Ну хорошо — на эспарцете, осоте ли, иль еще на чем, выплодили мы много мегахил; а что же с главным — с люцерной? Да очень просто. Избыток мегахильего потомства — а счет шел уже на десятки тысяч коконов — можно использовать в точно таких же укрытиях и ульях, на люцерне, урожай семян которой прибавлялся по сравнению с соседними полями до пяти с половиной граммов на квадратный метр. При цене пятнадцать рублей за килограмм семян люцерны это составит более восьми копеек дополнительной прибыли с этого же метра, а на гектар — более восьми тысяч рублей. Или, иначе: стоящий на ровном поле человек видит поле это вокруг на пять километров — так вот такой «пятачок» с помощью мегахил даст дополнительной прибыли — сколько бы вы думали?
Миллион рублей!!!
Впечатляет, а?
И не правда ли, тут есть над чем поразмыслить не только любителям природы?

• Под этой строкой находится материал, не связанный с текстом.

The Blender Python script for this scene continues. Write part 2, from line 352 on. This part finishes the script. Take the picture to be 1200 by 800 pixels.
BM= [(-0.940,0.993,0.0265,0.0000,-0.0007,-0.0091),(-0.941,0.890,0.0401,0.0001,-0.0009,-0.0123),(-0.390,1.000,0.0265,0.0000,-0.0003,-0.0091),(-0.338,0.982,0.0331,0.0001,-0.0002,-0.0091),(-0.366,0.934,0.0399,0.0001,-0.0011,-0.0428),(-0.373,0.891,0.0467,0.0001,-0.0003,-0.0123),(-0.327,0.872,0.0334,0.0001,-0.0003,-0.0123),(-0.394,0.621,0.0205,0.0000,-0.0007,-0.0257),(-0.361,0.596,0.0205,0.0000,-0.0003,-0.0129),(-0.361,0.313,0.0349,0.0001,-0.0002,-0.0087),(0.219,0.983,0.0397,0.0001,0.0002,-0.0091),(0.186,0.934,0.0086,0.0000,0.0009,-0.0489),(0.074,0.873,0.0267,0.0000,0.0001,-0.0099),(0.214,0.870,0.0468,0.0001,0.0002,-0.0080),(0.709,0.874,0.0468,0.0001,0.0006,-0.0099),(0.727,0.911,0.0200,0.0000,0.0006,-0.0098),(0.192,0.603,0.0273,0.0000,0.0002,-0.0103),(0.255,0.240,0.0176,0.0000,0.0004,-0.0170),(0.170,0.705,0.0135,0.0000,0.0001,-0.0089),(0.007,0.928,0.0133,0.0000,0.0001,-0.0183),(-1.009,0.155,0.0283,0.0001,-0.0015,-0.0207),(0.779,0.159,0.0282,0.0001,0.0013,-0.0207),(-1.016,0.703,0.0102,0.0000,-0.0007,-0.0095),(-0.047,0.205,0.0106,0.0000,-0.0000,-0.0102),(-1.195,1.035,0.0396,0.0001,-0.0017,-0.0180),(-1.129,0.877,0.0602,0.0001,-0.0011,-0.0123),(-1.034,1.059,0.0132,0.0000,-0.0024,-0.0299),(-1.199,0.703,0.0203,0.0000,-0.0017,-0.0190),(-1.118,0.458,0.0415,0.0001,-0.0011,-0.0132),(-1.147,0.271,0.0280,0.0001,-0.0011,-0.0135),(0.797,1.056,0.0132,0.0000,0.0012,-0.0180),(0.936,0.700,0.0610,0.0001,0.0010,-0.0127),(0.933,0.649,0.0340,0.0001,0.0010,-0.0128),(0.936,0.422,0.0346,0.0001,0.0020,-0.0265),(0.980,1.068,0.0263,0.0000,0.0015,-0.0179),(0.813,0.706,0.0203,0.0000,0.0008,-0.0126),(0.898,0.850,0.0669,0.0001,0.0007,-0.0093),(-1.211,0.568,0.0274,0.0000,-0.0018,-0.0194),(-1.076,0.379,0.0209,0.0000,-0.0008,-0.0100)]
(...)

Тем же, кто хочет прочесть о мегахилах подробнее, рекомендую книжку Ю.А. Песенко «Люцерновая пчела-листорез и ее разведение для опыления люцерны», Ленинград, «Наука», 1982 г. А о новой интенсивной технологии разведения мегахил и физических полях гнездовий — статьи в журналах: «Пчеловодство», 1984, № 12; 1986, № 6; «Сибирский вестник сельскохозяйственной науки», 1984, № 3, 1986, № 4.
Вообще же мегахилы дали нам столько материала, большей частью никому не известного, что получилась бы толстая увлекательная книга об одомашнивании еще одного вида насекомых — со множеством иллюстраций, и рисованных, и фото: недаром мы в те счастливейшие дни нашей жизни то едва успевали щелкать затворами фотоаппаратов, то часами на жаре терпеливо ждали момент для редкого, но нужного кадра. Именно там мы научились фотографировать живых насекомых в природе.
Нет, что ни говорите, эти серые крошки — дальние родственницы медоносной домашней пчелы — стоят того, чтобы посвятить им если не всю жизнь, то хотя бы несколько лет.
Не удержусь: еще совсем немножечко цифр. Один закупаемый за рубежом кокон обходится нам около трех копеек, а то и пятак. Даже маленький любительский или школьный пчелопитомник может ежегодно давать десять-двадцать тысяч избыточных коконов, и если сдавать их на люцерновую пчелоферму, то группа из трех-четырех юннатов заработает для кабинета биологии школы и живого ее уголка с полтысячи рублей за сезон. А сами ребята замечательно отдохнут, загорят, получат ценнейшие навыки и знания.
Читатель спросит: ну а как сложилась дальнейшая судьба потомков тех, гребенниковских, мегахил? Плохо. Злые люди, воспользовавшись короткой нашей отлучкой, варварски разгромили все пчелиные домики, со знанием дела вырвали и истоптали заселенные ими трубки... И все это сразу после показа пчелопитомника в передаче ЦТ «В мире животных». К нам летом восемьдесят четвертого года специально приезжала киногруппа во главе с В.М. Песковым. Вскоре была снесена оградка самого дорогого нам детища, оставшиеся коконы — сожжены, научная тема по мегахилам — закрыта.
А ведь Оле и Сергею мегахилы приоткрыли дверь в совершенно новый, неведомый мир, полный вдохновения и радости, мир наиболее слитного, цельного общения человека с Природой, да и серьезных научных надежд: размножаемость листорезов по нашей новой биотехнологии была самой высокой в СССР. Обидно мне — и за поруганный кусочек природы, и за своих ребят, и за десятки тысяч загубленных магахильих детей — сожженных куколок. В Новосибирской области теперь никто ими не занимается.
А там, где гуляли-перекатывались упругие розовые волны эспарцетового океана и пестрели до горизонта душистые соцветия люцерны, усеянные насекомыми-опылителями, сейчас — картошка...
Но я, в общем-то, оптимист: хочу надеяться, очень хочу, что юные читатели этой книги, повзрослев, будут лучше нас, умнее, человечней по отношению друг к другу.
А к Матери-Природе — рачительней.
И — главное — милосердней.
...И все же, как видно, впрямь не бывает худа без добра: со всех концов нашей огромной страны к нам (Краснообск, Новосибирской области, Сибирский НИИ земледелия) продолжают поступать просьбы выслать наши «Рекомендации по упрощенному разведению мегахил» — из колхозов, совхозов, агропромов, институтов, техникумов.
И что меня особенно радует и обнадеживает — из многих школ страны.